Radiation and Relaxation of Oscillons

TL;DR

This paper investigates the longevity and radiation emission of oscillons across different potentials, revealing potential for infinitely long-lived oscillons in convex potentials, with detailed analysis of their energy, frequency, and radiation spectra.

Contribution

It introduces a new class of convex potentials for oscillon study and demonstrates their remarkable longevity compared to traditional models.

Findings

Oscillons in convex potentials do not decay within simulation times up to 10^7 units.

Oscillons in quartic and sine-Gordon models decay relatively quickly.

Distinct frequency peaks characterize the emitted radiation spectra.

Abstract

We study oscillons, extremely long-lived localized oscillations of a scalar field, with three different potentials: quartic, sine-Gordon model and in a new class of convex potentials. We use an absorbing boundary at the end of the lattice to remove emitted radiation. The energy and the frequency of an oscillon evolve in time and are well fitted by a constant component and a decaying, radiative part obeying a power law as a function time. The power spectra of the emitted radiation show several distinct frequency peaks where oscillons release energy.
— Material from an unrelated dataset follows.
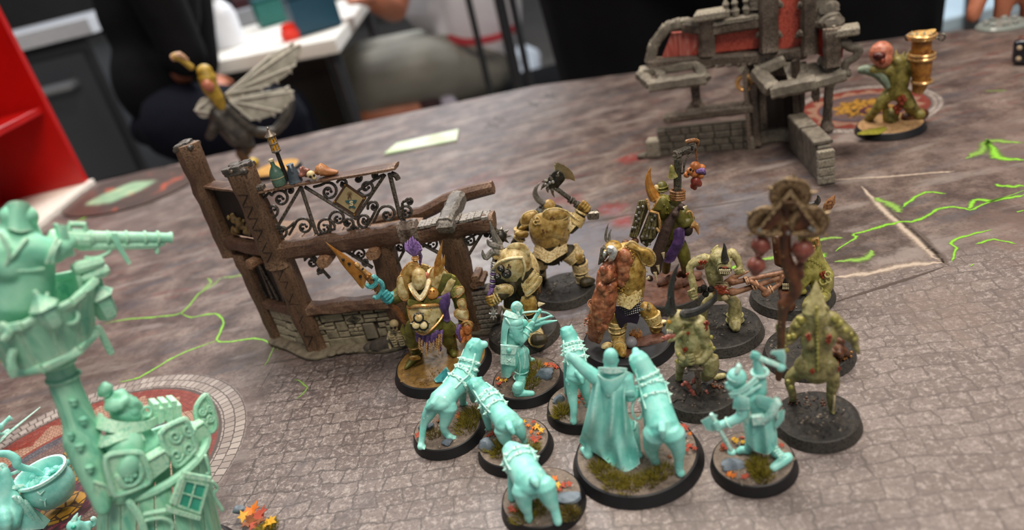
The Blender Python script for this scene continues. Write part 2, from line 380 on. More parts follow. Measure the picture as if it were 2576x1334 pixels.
# ================================================================== the mat and the table under it
def mat_material():
    k = NT('printed_mat'); v = k.coord()
    big = k.noise(v, .012, 5, .6); med = k.noise(v, .05, 6, .65); fine = k.noise(v, .35, 6, .7); spk = k.noise(v, 1.1, 4, .7)
    sx = k.node('ShaderNodeSeparateXYZ'); k.put(sx.inputs[0], v); X, Y = sx.outputs[0], sx.outputs[1]
    # bare ground: mauve brown, streaked, with teal grey and rusty patches
    g = k.ramp(med, [(.3, '#4a3d38'), (.45, '#705f57'), (.56, '#8b796e'), (.68, '#a89689'), (.8, '#c0b1a4')])
    g = k.mix(k.math('MULTIPLY', k.step(k.noise(v, .5, 8, .8), .5, .6), .6), g, '#4a3d37')
    st = k.node('ShaderNodeMapping'); k.put(st.inputs[0], v); st.inputs['Scale'].default_value = (.02, .075, 1); st.inputs['Rotation'].default_value = (0, 0, .2)
    stn = k.noise(st.outputs[0], 1, 5, .6)
    g = k.mix(k.math('MULTIPLY', k.step(stn, .52, .66), .55), g, '#5a5c61')
    g = k.mix(k.math('MULTIPLY', k.step(stn, .47, .34), .5), g, '#b5aaa0')
    far = k.step(Y, 300, 420)
    rust = k.math('MULTIPLY', k.step(k.noise(st.outputs[0], 2.1, 3), .57, .68), k.step(Y, 330, 400))
    g = k.mix(k.math('MULTIPLY', rust, .45), g, '#86463c')
    def blot(x, y, r, c, f, base):
        d = k.vmath('DISTANCE', v, (x, y, 0)); d = k.math('ADD', d, k.math('MULTIPLY', k.math('SUBTRACT', k.noise(v, .09, 5, .7), .5), r * 3.2))
        return k.mix(k.math('MULTIPLY', k.step(d, r, r * .25), f), base, c)
    # cobbles: crooked courses, each stone its own tone, worn pale on top, dark joints
    wob = k.vmath('SCALE', k.vmath('SUBTRACT', k.noise(v, .045, 3, .6, 0, True), (.5, .5, .5)), sc=9.)
    wob2 = k.vmath('SCALE', k.vmath('SUBTRACT', k.noise(v, .4, 3, .6, 0, True), (.5, .5, .5)), sc=2.4)
    vb = k.vmath('ADD', k.vmath('ADD', v, wob), wob2)
    mp = k.node('ShaderNodeMapping'); k.put(mp.inputs[0], vb); mp.inputs['Rotation'].default_value = (0, 0, math.radians(10))
    br = k.node('ShaderNodeTexBrick'); k.put(br.inputs['Vector'], mp.outputs[0]); br.inputs['Scale'].default_value = 1.
    br.offset_frequency = 2; br.offset = .43; br.squash = 1.25; br.squash_frequency = 3
    for i, q in (('Brick Width', 8.2), ('Row Height', 6.6), ('Mortar Size', .5), ('Mortar Smooth', .8), ('Bias', 0.)): br.inputs[i].default_value = q
    br.inputs['Color1'].default_value = lin('#6d5d56'); br.inputs['Color2'].default_value = lin('#95867d'); br.inputs['Mortar'].default_value = lin('#54483f')
    cob = k.mix(k.math('MULTIPLY', k.step(k.noise(v, .42, 8, .8), .5, .57), .8), br.outputs[0], '#cbbeb4')
    cob = k.mix(k.math('MULTIPLY', k.step(k.noise(v, .9, 7, .85), .5, .57), .75), cob, '#53463e')
    cob = k.mix(k.math('MULTIPLY', k.step(med, .46, .3), .55), cob, '#645a5e')
    joint = k.math('MULTIPLY', br.outputs['Fac'], k.step(k.noise(v, .12, 4, .6), .28, .5))
    cob = k.mix(k.math('MULTIPLY', joint, .85), cob, '#4b3f3a')
    wed = k.math('ADD', Y, k.math('MULTIPLY', X, .16)); wed = k.math('ADD', wed, k.math('MULTIPLY', k.math('SUBTRACT', big, .5), 60))
    m1 = k.step(wed, 285, 262); m2 = k.math('MULTIPLY', m1, k.step(k.math('ADD', X, k.math('MULTIPLY', k.math('SUBTRACT', med, .5), 60)), -128, -108))
    m2 = k.math('MULTIPLY', m2, k.step(med, .22, .42))
    g = k.mix(m2, g, cob)
    hz = k.math('MULTIPLY', k.step(Y, 300, 220), k.step(X, -120, 60)); g = k.mix(k.math('MULTIPLY', hz, .26), g, '#c9bdb4')  # reflective haze painted into the colour, paler towards the near right
    # blotches in brown, rusty red, blue grey and pale grey
    for a in ((-118, 318, 26, '#5d4d33', .6), (-225, 330, 40, '#665a4c', .4), (130, 285, 40, '#4c4038', .75), (-60, 262, 22, '#6a615f', .5), (92, 440, 12, '#9c2b28', .7), (40, 400, 14, '#93413b', .5), (60, 372, 12, '#a53b34', .6), (62, 352, 10, '#b03430', .75), (-10, 460, 28, '#8d5048', .5), (120, 455, 24, '#7d463d', .6), (-60, 470, 26, '#8a5c50', .4),
              (10, 310, 40, '#8a8a92', .6), (-40, 380, 50, '#aba69f', .6), (40, 350, 26, '#646a78', .55), (120, 335, 34, '#85868c', .55), (75, 320, 24, '#5f6472', .5), (30, 330, 60, '#9a9aa0', .4), (-30, 420, 60, '#a6a4a0', .45), (-10, 345, 24, '#b0aba4', .5), (60, 300, 22, '#a7a19b', .5), (-70, 440, 50, '#aeaaa2', .45), (215, 245, 40, '#8d7468', .5), (150, 215, 26, '#a08d80', .4), (-300, 560, 90, '#94857c', .4), (260, 330, 50, '#9d8a80', .5)):
        g = blot(*a, g)
    # the two printed mosaics
    def mosaic(g, cx, cy, R, full):
        q = k.vmath('SUBTRACT', k.vmath('ADD', v, k.vmath('SCALE', wob2, sc=.35)), (cx, cy, 0)); s = k.node('ShaderNodeSeparateXYZ'); k.put(s.inputs[0], q)
        r = k.vmath('LENGTH', q); r = k.math('DIVIDE', r, R); th = k.math('ARCTAN2', s.outputs[1], s.outputs[0])
        def tiles(w, h, c1, c2, mo, ms=.28):
            cb = k.node('ShaderNodeCombineXYZ'); k.put(cb.inputs[0], k.math('MULTIPLY', th, R * .9)); k.put(cb.inputs[1], k.math('MULTIPLY', r, R))
            b = k.node('ShaderNodeTexBrick'); k.put(b.inputs['Vector'], cb.outputs[0]); b.inputs['Scale'].default_value = 1.
            for i, z in (('Brick Width', w), ('Row Height', h), ('Mortar Size', ms), ('Mortar Smooth', .3)): b.inputs[i].default_value = z
            for i, z in (('Color1', c1), ('Color2', c2), ('Mortar', mo)): b.inputs[i].default_value = lin(z)
            return b.outputs[0]
        pale = tiles(3.4, R * .062, '#d3c8bb', '#ab9e93', '#5b5049'); red = tiles(2.1, R * .03, '#ab4633', '#953a2b', '#5e2c25', .12)
        tan = tiles(2.1, R * .03, '#d6a88a', '#bd8e72', '#6d4c3f', .16); pink = tiles(2.4, R * .035, '#94746a', '#7d635d', '#52433f', .2)
        zz = k.math('PINGPONG', k.math('MULTIPLY', th, 2.6), .5)
        dia = k.math('ABSOLUTE', k.math('SUBTRACT', k.math('DIVIDE', k.math('SUBTRACT', r, .57), .26), zz)); dm = k.step(dia, .34, .28)
        dm = k.math('MULTIPLY', dm, k.math('MULTIPLY', k.step(r, .595, .605), k.step(r, .815, .805)))
        band = k.mix(dm, red, tan)
        blue = tiles(2.4, R * .035, '#6d6b72', '#58565e', '#3d3a40', .2)
        vo = k.voro(q, .19, 'DISTANCE_TO_EDGE'); gold = k.mix(k.step(vo, .05, .09), '#54391c', k.ramp(k.noise(q, .1), [(.3, '#c98d1c'), (.7, '#dba637')]))
        c = k.mix(k.step(r, .50, .505), pink, blue); c = k.mix(k.step(r, .575, .58), c, band); c = k.mix(k.step(r, .835, .84), c, pale)
        c = k.mix(k.math('MULTIPLY', k.step(r, .83, .84), k.step(r, .86, .85)), c, '#5c5048')
        # golden emblem: a jagged-edged disc with a plum ring
        emb = k.math('ADD', r, k.math('MULTIPLY', k.math('PINGPONG', k.math('MULTIPLY', th, 1.6), .5), .22))
        c = k.mix(k.step(emb, .42, .41), c, gold)
        e2 = k.vmath('DISTANCE', q, (R * .06, -R * .2, 0)); e2 = k.math('DIVIDE', e2, R)
        ringm = k.math('MULTIPLY', k.step(e2, .115, .125), k.step(e2, .205, .19)); plum = k.ramp(k.noise(q, .35), [(.4, '#3a2a2c'), (.55, '#5c2438'), (.62, '#8f2f45')])
        c = k.mix(ringm, c, plum); c = k.mix(k.math('MULTIPLY', k.step(fine, .55, .75), .3), c, '#cabbb0')
        return k.mix(k.math('MULTIPLY', k.step(r, 1.005, .99), full), g, c)
    g = mosaic(g, -190, 240, 71, .95)
    g = mosaic(g, 236, 430, 44, .9)
    g = k.mix(1., g, '#c9c9cf', 'MULTIPLY')
    k.bump(k.math('ADD', fine, k.math('MULTIPLY', br.outputs['Fac'], -.3)), .05, .2)
    return k.fin(g, k.ramp(fine, [(.3, .34), (.7, .52)]), 0, .5)
MATM = mat_material()
MAT_OUT = [(-470, 745), (-385, 741), (-285, 733), (-129, 721), (63, 692), (150, 648), (352, 550), (403, 514), (620, 390), (620, -120), (-470, -120)]
m_ = MB().prism([V(x, y, -1.6) for x, y in MAT_OUT[::-1]], V(0, 0, 1.6))
battle_mat = build('battle_mat', m_, MATM); tag(battle_mat, 'printed gaming mat of cobbles, mosaics and green cracks covering the table', 'mat')
black_table = mat('table_black', '#26262a', '#2f2f33', rough=.5)
tbl = root('gaming_table', (60, 330, -32), 'dark gaming table that carries the printed mat', 'table')
o_ = V(60, 330, -32)
build('table_top', MB().prism([V(60 + (x - 60) * .995, 330 + (y - 330) * .995, -31.8) for x, y in MAT_OUT[::-1]], V(0, 0, 30)), black_table, tbl, off=o_)
for x, y in ((-420, 690), (-420, -70), (570, -70), (560, 380)):
    build('leg', MB().box(V(x, y, -391), V(20, 0, 0), V(0, 20, 0), V(0, 0, 359)), black_table, tbl, off=o_)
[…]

In two dimensions, and with suitable initial conditions, oscillons do not decay within the range of the simulations, which in quartic theory reach 10^8 time units. While it is known that oscillons in three-dimensional quartic theory and sine-Gordon model decay relatively quickly, we observe a surprising persistence of the oscillons in the convex potential with no sign of demise up to 10^7 time units. This leads us to speculate that an oscillon in such a potential could actually live infinitely long both in two and three dimensions.